The Honduras Interoceanic Railway Company sold its charter to British investors, with Squier remaining on the board of the now-British company. Investment was slow as subsequent studies of the plan showed it to be uneconomical; much more costly than Squier had estimated. Cholera, which Squier had written didn't exist in Central America, broke out in 1857. By 1858, Squier wrote that he was "pretty much tired to death with this abominable railway and long to have it out of my way." The U.S. Civil War later interrupted any American investment and the project was discarded. In 1869, the United States' own transcontinental railway was completed and the idea of Honduras' railroad became obsolete.
Sadly, the Hondurans took it upon themselves to build the railroad and secured a large international debt that would burden Honduras well into the 20th century. Only the 57 mile section from Puerto Cortés to San Pedro Sula would be built-- resulting in San Pedro Sula becoming one of the largest commercial centers in Honduras, but with little benefit to the rest of the nation. My wife, who is Honduran, tells me of the psychological effect of the unfulfilled dream of this railroad over the decades. Until U.S. Millenium Challenge funds later constructed an interstate that traversed roughly the same route 150 years later, the promise was never realized. Ironically, I note an article in Chinese state media this week quoting a Honduran legislature speaking favorably of a new desire by the People's Republic of China to build the trans-oceanic railroad. Squier's impossible dream thus lives on.

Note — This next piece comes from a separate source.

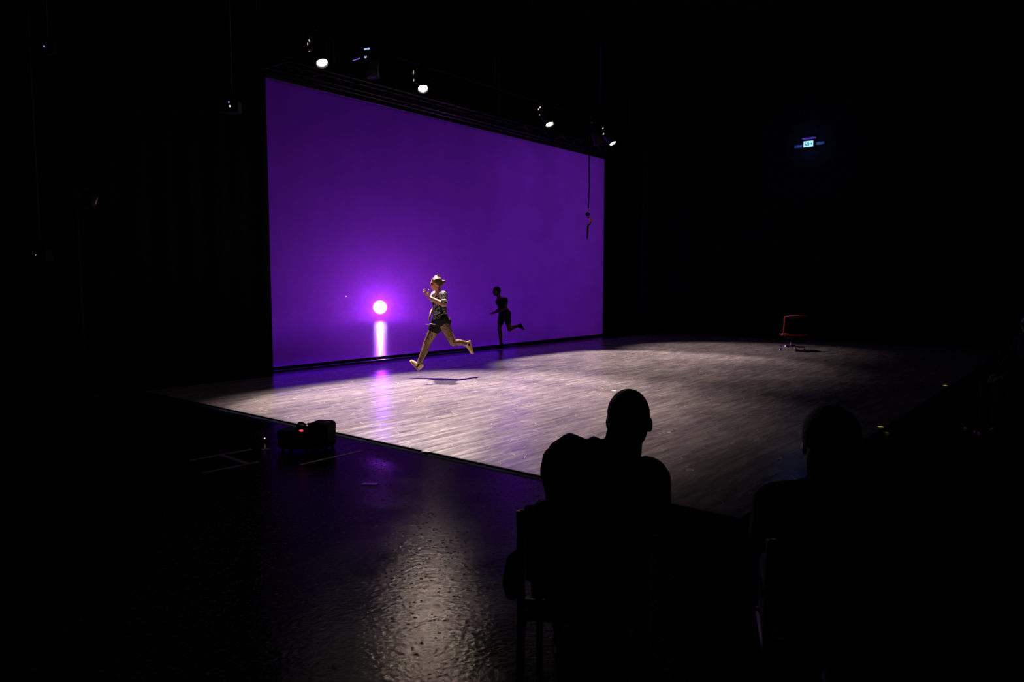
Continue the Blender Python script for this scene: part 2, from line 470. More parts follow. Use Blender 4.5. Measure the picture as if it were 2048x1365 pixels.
def thing(name, label, cat, loc, group=None):
    o = bpy.data.objects.new(name, None); COL.objects.link(o)
    o.location = tuple(loc); o.empty_display_size = 0.1
    return tag(o, label, cat, group)
def structure(name, mb, m):
    o = mb.build(name, m); o['kind'] = 'structure'; return o


# ------------------------------------------------------------------ the hall
structure('floor', MB().box((9.5, 11, -0.05), (35, 38, 0.1)), M_floor)
structure('ceiling', MB().box((9.5, 11, 9.05), (35, 38, 0.1)), M_black)
structure('wall_right', MB().box((27.05, 21.3, 4.5), (0.1, 17.5, 9)),M_black)
structure('wall_side', MB().box((22.05, 2.2, 4.5), (0.1, 20.5, 9)), M_black)
structure('wall_left', MB().box((-8.05, 11, 4.5), (0.1, 38, 9)), M_black)
structure('wall_back', MB().box((9.5, 30.05, 4.5), (35, 0.1, 9)), M_black)
structure('wall_front', MB().box((7, -8.05, 4.5), (30, 0.1, 9)), M_black)

# dance floor laid in strips that run parallel to the screen
FX0, FX1 = 4.945, 21.6
df = thing('dance_floor', 'pale grey scuffed vinyl dance floor laid in long strips under the stage light', 'dance floor', (FX0, 2.0, 0))
for k in range(6):
    y0 = 1.98 + 1.6 * k; y1 = y0 + 1.6
    o = MB().box(((FX0 + FX1) / 2, (y0 + y1) / 2, 0.003), (FX1 - FX0, 1.6 - 0.008, 0.006), bevel=0.0015).build('strip', M_vinyl, df)
    if k < 5:
        MB().box(((FX0 + FX1) / 2, y1, 0.0067), (FX1 - FX0, 0.022, 0.0012)).build('seam_tape', grainy('seam_tape_%d' % k, (0.09, 0.075, 0.08), (0.20, 0.175, 0.175), 9, 0.7, bump=0.05, stretch=(0.6, 3, 1), spec=0.15), df)
o = MB().box((FX0 - 0.004, (1.98 + 11.58) / 2, 0.009), (0.018, 9.6, 0.014), bevel=0.003).build('edge_strip', M_rubber, df)
o['label'] = 'black rubber edging strip'
M_bluefringe = grainy('bluish_light_fringe', (0.006, 0.008, 0.022), (0.022, 0.028, 0.075), 5, 0.9, bump=0.05, stretch=(1, 0.6, 1), spec=0.02)  # blue fringe of light past the stage edge, painted as a thin strip
o = MB().box((FX0 - 0.06, (1.98 + 11.58) / 2, 0.001), (0.07, 9.6, 0.002)).build('edge_light_fringe', M_bluefringe, df)
o['label'] = 'bluish light fringe painted along the near edge'

# gauze screen with hem, top batten and side drapes
sc = thing('gauze_screen', 'large purple backlit gauze screen filling the back of the stage', 'screen', (SCREEN_X0, SCREEN_Y, 0))
def sheet(name, x0, x1, y, z0, z1, m, parent, nx=40, nz=20, wave=0.0):
    mb = MB(); b0 = 0
    for j in range(nz + 1):
        for i in range(nx + 1):
            x = x0 + (x1 - x0) * i / nx; z = z0 + (z1 - z0) * j / nz
            mb.v.append(np.array([x, y + wave * math.sin(x * 3.1) * math.sin(z * 0.8), z]))
    for j in range(nz):
        for i in range(nx):
            a = j * (nx + 1) + i; mb.f.append((a, a + 1, a + nx + 2, a + nx + 1))
    return mb.build(name, m, parent, smooth=True)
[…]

Nevertheless, as Stansifer remarks from his 1960 vantagepoint, Squier was ultimately seen in Honduras as a friend. Wikipedia and other sources on the internet today note little of the intrigue and his efforts to arm Cabañas and see Honduras annexed to the United States, nor the racism in his writings on the country.
The book is incredibly well-sourced with a rich bibliography of works, some of which are now surely lost. I give it 3 stars for its historical importance, but you have to read Professor Stansifer's research a century later to get the complete story.